Weather and climate models would have such horizontal flux numbers imbedded in their calculations, but to sum them up in a land<-->ocean manner would require a lot of work - starting with outlining all the boundaries between land and ocean in a manner that would allow tracking of fluxes over time.
Still confused about the answer above under "Warming Contrast". Specifically, "we would expect the contrast to disappear at equilibrium once the oceans have had sufficient time to warm up". Sounds like a statement made by a scientist that doesn't understand oceans.
Change in temperature is a function of the amount of heat added (heat added over water is a bit less than the amount of heat added over land but we can ignore that for now) divided by the specific heat of the material (let's say that the ocean c is four times that of land) and mass of the material (the last one is a big clue).
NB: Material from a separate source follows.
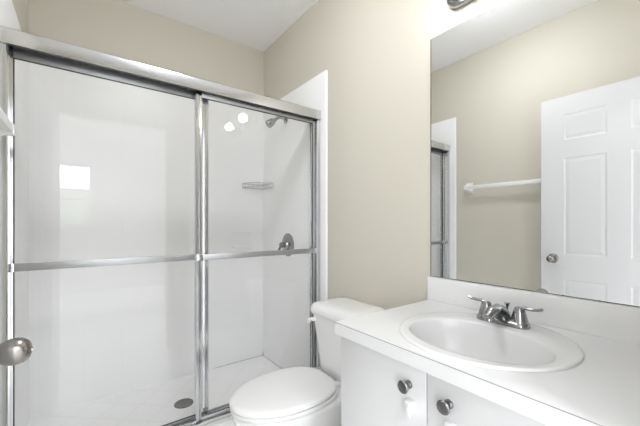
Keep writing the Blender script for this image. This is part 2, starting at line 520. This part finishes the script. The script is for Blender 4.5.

Land and oceans have opposite thermal profiles with depth and the mass of water is literally in a constant state of motion and mix.
o Land has an internal heater so it warms with depth (about 3C per 100m). So the heat gained at the surface is primarily lost only to the atmosphere (at a rate propotional to the thermal gradiant).
o Oceans cool with depth (nearly 1C per 100m for the first 1000m). And sea surface temperatures mix with other thermoclines via a variety of processes. So temperature is lost to both the atmosphere, which is on average always colder, and to deeper depths, which is also always colder. And once again, at rates that are propotional to their thermal gradients.
If a model did show the contrast disappearing, wouldn't that be proof positive that the model is wrong?
The statement going through the section on Heat Capacity was great. Add ocean turbulence (relatively rare on land) and I'm guessing those are the major factors.
Think of it this way. Land is a sheet of aluminum foil laying next to your pond.
How far off am I?
AerosGreen:
Regarding ocean temperature gradients, I think you are missing the aspect that ocean circualtion at depth is also driven by salinity differnces (which cause density differnces)
On an annual basis, land temperature cycles only influence the top 10m or so. The ocean mixed layer depth (mixed by surface winds - ie.. interacting more closely with the atmosphere) is more like 60-100m. So increased heat capacity plus much more volume.
TIme constant for the mixed ocean layer is decades.
For deeper oceans, we're talking hundreds of years for circulation patterns to run their course - so adjustment to surface changes is very slow.